Written task
State the number of lines, and only that number, in which the word "objects" appears.

Provided material
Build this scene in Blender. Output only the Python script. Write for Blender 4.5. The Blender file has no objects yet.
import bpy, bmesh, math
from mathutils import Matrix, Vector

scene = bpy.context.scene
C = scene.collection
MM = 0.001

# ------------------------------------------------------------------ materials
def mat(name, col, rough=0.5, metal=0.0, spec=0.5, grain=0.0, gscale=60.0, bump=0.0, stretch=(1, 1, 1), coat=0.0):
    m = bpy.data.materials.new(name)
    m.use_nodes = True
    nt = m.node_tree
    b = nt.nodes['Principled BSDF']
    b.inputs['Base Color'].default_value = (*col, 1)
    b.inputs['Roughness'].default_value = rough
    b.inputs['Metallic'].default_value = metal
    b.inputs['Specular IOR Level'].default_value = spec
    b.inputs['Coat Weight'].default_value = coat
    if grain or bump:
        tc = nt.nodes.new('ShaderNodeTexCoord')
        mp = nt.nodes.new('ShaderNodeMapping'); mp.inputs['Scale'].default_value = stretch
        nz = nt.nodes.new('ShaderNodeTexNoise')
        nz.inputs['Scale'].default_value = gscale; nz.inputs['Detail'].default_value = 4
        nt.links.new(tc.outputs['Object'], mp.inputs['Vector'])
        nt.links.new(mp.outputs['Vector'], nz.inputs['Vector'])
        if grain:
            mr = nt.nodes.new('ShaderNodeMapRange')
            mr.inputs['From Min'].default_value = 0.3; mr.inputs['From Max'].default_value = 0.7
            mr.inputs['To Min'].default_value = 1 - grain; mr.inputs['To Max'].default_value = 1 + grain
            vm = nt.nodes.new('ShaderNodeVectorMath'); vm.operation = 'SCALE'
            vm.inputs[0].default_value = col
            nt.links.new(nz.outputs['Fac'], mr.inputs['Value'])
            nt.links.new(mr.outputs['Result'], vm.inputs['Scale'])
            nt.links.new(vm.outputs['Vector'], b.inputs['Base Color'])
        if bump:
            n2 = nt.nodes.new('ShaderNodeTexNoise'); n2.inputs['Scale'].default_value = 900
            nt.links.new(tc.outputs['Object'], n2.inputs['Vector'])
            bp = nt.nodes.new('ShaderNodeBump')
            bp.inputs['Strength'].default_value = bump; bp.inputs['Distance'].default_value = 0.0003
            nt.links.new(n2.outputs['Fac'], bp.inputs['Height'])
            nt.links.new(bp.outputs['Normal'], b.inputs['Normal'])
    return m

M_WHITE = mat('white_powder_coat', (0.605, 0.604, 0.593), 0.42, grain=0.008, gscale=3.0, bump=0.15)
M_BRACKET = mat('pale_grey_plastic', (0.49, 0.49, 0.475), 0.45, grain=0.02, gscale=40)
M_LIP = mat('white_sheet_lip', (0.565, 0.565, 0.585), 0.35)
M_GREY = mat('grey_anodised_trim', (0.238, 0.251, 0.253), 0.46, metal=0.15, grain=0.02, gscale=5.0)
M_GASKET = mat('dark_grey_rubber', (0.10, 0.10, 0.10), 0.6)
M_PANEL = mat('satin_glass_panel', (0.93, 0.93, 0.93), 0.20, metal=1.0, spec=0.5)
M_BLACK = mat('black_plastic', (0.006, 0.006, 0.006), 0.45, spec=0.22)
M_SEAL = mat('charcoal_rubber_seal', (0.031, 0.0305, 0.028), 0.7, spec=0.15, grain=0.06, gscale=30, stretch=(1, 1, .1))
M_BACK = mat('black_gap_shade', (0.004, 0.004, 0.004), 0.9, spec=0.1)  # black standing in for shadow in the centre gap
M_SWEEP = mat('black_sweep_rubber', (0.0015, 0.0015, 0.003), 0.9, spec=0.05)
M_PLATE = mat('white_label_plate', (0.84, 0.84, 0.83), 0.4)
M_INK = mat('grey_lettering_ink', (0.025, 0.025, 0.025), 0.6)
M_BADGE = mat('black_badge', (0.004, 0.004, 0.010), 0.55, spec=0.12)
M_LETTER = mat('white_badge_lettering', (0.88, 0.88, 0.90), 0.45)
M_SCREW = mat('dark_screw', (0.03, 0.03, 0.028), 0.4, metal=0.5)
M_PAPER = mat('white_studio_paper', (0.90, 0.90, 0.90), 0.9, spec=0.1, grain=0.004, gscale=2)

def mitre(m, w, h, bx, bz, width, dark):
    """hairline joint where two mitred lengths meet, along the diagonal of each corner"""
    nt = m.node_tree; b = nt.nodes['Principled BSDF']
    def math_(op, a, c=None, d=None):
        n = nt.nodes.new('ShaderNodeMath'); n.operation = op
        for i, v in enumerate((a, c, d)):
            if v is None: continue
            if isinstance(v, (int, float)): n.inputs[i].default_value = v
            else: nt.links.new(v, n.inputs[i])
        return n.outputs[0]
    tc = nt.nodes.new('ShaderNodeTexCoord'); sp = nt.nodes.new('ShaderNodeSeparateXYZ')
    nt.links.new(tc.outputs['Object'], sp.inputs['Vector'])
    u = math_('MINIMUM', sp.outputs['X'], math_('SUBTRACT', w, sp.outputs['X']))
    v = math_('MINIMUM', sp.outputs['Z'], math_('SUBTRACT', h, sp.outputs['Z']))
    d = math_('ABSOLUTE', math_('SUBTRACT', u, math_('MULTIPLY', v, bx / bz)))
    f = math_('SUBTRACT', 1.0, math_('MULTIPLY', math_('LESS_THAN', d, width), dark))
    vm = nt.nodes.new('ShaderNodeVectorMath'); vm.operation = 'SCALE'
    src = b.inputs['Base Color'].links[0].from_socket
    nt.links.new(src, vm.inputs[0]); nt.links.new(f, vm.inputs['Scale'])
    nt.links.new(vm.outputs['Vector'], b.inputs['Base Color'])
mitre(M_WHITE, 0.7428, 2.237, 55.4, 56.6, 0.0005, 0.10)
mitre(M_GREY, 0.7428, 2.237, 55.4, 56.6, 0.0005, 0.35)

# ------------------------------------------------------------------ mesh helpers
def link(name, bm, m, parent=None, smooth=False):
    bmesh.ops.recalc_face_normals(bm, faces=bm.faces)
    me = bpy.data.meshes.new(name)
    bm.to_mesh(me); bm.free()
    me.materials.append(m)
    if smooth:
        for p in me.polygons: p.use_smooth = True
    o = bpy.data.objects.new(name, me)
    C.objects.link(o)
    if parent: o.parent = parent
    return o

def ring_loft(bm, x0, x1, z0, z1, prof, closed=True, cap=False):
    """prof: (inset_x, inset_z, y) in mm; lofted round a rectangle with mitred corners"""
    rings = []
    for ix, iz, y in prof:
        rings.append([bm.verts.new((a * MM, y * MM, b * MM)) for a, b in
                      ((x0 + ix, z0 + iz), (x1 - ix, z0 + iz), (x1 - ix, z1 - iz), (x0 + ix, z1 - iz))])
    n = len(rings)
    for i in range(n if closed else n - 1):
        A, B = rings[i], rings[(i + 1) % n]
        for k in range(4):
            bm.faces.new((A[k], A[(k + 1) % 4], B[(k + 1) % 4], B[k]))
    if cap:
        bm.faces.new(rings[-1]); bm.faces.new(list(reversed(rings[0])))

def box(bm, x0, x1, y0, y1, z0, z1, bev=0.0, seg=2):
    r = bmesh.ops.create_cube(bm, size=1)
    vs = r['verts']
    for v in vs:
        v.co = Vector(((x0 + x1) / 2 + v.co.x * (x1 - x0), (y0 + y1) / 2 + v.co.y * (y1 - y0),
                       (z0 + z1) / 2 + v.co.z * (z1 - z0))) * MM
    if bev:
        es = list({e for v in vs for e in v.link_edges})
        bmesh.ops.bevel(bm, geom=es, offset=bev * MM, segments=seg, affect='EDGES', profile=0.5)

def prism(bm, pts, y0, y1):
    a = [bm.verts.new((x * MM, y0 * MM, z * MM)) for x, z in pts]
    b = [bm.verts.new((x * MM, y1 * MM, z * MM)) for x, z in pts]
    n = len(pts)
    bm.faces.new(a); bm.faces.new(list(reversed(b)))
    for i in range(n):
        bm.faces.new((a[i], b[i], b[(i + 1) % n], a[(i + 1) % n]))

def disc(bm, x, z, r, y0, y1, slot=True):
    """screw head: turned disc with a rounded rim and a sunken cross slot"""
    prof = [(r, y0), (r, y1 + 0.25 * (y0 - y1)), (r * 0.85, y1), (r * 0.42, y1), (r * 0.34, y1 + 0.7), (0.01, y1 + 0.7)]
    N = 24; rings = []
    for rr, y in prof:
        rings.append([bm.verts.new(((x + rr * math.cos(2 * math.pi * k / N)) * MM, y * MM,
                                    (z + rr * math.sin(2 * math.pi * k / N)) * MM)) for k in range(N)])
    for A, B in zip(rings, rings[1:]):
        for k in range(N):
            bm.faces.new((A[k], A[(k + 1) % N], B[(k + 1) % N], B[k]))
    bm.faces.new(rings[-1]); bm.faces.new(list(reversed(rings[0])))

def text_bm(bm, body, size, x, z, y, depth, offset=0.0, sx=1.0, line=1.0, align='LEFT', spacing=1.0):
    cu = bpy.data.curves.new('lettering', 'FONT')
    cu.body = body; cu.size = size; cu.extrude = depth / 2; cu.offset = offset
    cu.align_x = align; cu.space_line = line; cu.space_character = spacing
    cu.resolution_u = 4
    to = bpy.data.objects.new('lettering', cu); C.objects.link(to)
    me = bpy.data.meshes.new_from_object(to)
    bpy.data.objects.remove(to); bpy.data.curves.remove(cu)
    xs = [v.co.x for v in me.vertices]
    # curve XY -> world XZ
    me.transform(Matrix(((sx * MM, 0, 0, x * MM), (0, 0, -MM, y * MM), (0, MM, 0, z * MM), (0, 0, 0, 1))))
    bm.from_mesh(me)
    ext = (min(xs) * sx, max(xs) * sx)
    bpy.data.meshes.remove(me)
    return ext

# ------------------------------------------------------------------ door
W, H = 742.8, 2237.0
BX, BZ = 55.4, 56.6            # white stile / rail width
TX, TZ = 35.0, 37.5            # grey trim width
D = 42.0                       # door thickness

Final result
5